Dan Hughes announces retirement from the WNBA

Hughes’ coaching legacy continues as Noelle Quinn elevated to Head Coach

SEATTLE — The Seattle Storm announced today that Dan Hughes will be retiring from the WNBA.  Hughes’ tenure in the league has spanned 20 years including coaching assignments with Charlotte, Cleveland, San Antonio, Seattle.

Hughes, who will remain as assistant coach for USA Basketball in the upcoming 2021 Olympics in Tokyo, closes out his career with the second most games coached in WNBA history (598), and is tied for the third-most wins with 286. In his first year in Seattle, Hughes guided the team to a league-best 26-8 record, an 11-win improvement from the previous season; clinched the No. 1 overall seed in the playoffs; and swept the Washington Mystics in the WNBA Finals to earn the third title in franchise history. He was twice named WNBA Coach of the Year: first in 2001, after guiding the Cleveland Rockers to a 22-10 mark; and again in 2007, after posting a 20-14 record with San Antonio.
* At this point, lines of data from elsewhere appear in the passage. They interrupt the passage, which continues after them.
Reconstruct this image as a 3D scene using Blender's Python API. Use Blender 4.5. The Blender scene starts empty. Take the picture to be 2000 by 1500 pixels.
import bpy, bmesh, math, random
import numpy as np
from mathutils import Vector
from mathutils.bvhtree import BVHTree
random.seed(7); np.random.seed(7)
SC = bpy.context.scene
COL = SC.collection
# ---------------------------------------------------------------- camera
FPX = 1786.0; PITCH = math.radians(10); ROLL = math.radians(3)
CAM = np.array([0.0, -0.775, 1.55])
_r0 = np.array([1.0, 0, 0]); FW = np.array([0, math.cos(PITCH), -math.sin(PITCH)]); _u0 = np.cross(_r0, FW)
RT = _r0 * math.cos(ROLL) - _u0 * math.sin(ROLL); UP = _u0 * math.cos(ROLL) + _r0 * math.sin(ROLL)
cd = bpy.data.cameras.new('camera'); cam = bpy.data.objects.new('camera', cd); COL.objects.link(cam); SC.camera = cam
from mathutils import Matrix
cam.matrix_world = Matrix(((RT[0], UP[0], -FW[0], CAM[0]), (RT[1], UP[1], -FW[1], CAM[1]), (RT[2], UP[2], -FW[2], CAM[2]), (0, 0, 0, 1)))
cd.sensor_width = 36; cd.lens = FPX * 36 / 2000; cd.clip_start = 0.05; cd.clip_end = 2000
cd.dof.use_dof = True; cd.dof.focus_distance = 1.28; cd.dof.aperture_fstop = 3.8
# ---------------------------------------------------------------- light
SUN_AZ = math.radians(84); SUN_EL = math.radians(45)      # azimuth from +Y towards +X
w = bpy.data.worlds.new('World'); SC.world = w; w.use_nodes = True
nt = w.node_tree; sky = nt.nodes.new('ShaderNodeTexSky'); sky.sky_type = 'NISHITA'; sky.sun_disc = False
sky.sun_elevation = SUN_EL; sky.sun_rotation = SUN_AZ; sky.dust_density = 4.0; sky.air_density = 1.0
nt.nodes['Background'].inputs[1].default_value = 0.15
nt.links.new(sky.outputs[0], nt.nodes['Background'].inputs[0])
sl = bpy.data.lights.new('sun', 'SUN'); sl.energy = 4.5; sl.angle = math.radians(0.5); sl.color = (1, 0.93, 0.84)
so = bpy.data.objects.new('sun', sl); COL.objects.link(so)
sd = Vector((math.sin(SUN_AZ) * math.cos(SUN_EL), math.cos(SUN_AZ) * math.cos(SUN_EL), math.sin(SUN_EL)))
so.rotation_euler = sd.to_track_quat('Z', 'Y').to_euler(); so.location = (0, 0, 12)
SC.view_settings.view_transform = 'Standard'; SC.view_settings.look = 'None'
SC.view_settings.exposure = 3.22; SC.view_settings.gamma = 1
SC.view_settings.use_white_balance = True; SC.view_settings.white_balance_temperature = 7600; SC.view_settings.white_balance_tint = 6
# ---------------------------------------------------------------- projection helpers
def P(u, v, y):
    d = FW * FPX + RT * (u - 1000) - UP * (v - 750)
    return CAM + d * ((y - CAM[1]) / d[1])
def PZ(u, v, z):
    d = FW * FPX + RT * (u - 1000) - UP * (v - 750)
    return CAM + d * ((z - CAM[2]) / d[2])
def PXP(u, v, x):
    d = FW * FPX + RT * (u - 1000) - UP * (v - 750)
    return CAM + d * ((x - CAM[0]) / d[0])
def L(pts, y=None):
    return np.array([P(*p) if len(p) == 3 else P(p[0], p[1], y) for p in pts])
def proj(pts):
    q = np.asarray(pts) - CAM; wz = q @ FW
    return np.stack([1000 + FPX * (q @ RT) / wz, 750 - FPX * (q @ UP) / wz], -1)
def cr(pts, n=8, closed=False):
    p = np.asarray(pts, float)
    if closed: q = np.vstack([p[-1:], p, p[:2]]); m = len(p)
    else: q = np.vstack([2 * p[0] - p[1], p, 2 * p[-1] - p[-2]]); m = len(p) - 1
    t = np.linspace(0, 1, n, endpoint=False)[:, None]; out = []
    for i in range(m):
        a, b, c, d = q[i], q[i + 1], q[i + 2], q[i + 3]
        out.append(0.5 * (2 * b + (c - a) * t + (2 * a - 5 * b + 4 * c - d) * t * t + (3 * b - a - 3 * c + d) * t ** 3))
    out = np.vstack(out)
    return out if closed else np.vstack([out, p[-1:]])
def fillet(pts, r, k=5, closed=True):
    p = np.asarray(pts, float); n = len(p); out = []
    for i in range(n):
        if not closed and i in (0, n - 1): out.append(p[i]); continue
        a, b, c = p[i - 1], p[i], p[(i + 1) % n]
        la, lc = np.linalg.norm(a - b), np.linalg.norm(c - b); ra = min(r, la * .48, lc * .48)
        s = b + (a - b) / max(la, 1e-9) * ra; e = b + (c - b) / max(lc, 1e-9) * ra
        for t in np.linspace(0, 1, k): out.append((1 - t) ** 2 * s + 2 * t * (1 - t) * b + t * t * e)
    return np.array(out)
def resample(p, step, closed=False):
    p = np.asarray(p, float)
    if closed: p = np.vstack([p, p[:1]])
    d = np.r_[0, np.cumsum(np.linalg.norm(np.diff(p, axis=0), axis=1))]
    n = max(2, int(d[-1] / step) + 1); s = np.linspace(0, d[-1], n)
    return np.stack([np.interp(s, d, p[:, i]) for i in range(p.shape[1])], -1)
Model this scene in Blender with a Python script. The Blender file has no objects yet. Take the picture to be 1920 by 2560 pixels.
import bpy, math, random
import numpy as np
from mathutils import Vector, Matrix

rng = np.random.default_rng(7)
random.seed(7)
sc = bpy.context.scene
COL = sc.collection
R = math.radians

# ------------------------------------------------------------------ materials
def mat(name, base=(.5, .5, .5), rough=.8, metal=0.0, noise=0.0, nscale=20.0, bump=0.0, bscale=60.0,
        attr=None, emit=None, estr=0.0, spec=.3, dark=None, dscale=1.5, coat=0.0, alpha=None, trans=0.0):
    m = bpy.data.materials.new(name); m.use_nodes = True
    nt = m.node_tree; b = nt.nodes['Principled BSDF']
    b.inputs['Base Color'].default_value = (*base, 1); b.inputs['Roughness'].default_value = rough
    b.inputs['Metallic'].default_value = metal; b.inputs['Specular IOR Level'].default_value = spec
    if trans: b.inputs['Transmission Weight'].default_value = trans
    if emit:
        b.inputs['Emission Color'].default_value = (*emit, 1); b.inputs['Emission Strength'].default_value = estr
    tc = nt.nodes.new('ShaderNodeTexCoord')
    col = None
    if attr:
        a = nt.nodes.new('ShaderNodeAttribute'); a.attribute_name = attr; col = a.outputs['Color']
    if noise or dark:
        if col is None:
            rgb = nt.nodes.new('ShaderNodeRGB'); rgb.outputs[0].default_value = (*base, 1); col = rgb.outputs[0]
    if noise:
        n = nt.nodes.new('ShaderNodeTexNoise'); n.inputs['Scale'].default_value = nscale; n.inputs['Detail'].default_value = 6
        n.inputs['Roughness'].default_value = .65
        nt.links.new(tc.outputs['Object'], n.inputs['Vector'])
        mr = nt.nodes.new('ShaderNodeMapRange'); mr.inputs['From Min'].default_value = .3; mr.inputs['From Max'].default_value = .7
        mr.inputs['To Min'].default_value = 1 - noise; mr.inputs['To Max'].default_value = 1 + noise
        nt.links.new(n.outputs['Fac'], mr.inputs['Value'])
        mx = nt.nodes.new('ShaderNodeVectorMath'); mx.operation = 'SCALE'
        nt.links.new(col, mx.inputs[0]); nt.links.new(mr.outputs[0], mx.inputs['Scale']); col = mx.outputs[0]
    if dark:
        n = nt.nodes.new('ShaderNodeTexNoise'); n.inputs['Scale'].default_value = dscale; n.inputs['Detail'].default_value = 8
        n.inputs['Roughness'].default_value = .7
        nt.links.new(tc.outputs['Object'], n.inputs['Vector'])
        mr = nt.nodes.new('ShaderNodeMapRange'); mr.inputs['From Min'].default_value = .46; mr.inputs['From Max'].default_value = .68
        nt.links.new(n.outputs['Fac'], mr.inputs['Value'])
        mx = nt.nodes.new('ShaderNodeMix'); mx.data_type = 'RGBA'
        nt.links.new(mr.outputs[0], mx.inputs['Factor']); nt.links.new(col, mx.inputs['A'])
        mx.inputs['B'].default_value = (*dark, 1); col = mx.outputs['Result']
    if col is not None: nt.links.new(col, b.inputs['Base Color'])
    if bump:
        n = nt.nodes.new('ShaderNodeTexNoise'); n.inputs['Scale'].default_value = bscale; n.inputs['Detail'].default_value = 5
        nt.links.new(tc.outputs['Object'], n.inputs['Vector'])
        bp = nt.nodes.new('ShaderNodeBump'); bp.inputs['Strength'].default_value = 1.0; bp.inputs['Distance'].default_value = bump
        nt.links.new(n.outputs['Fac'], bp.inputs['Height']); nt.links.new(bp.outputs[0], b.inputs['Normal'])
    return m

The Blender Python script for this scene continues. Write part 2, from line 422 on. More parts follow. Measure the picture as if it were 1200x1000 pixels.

“After over 40 years of coaching basketball, I want to finish my career with the focus and determination with which I started,” said Hughes. “The Seattle Storm is in amazing shape, after two championships and a terrific playoff run in 2019, I would like to announce my retirement from the WNBA. I believe now is the right time because the team is performing well, but the rigors of being a head coach in the WNBA have taken their toll on me. I look forward to coaching with USA Basketball at the 2021 Olympics then leveraging my experience to give back to the game in other ways.  Mary and I value the relationships we have formed in Seattle over the past four years and want to thank everyone for their ongoing support.”

“It is rare when a leader has the foresight to make changes at the pinnacle of their career,” said Lisa Brummel, co-owner of the Storm. “Under Dan’s leadership, the Storm have won two championships and he has built a great coaching staff here in Seattle. His dedication to his craft is second to none and his legacy is perfectly exemplified by his unselfish nature and ability to see all that lies ahead. It has been an honor to have Dan coach in Seattle and he will forever be attached to one of the most successful periods this franchise has known.”

Hughes will be replaced in the head coaching position by Noelle Quinn.  Currently, the associate head coach, Quinn will step into the top position and will be supported by assistant coaches, Gary KloppenburgRyan Webb, and Perry Huang.

“I am excited to hand the reins to Noelle,” Hughes said.” She is well positioned to do this job and I am proud to have mentored her during my time here. I look forward to her and the team’s ongoing success”.

Quinn joined the Storm coaching staff in 2019 following her first championship as a player in 2018.  She has been instrumental in running the offense schemes for the Storm and has, most recently, handled the head coaching job in a 90-87 win over the Connecticut Sun.

Quinn joins the long list of Hughes’ former players and assistants what are abundant among the WNBA coaching ranks. WNBA head coaches under Hughes include: Chicago’s James Wade, who began his WNBA career on Hughes’ San Antonio staff from 2012-16; Minnesota’s Cheryl Reeve, who worked with Hughes in Cleveland in 2003; Phoenix’s Sandy Brondello, who served on his staff in San Antonio from 2005-09; and Dallas’ Vickie Johnson, who played for Hughes from 2006 until her retirement in 2009, and joined his staff as an assistant from 2011-16. Many of his former players have also gone on to coach in the professional ranks, such as Becky Hammon, an assistant coach for the San Antonio Spurs. Seven of Hughes’ assistants have ascended to head coaching position, and he or his former assistants have won nine of the last 11 WNBA championships.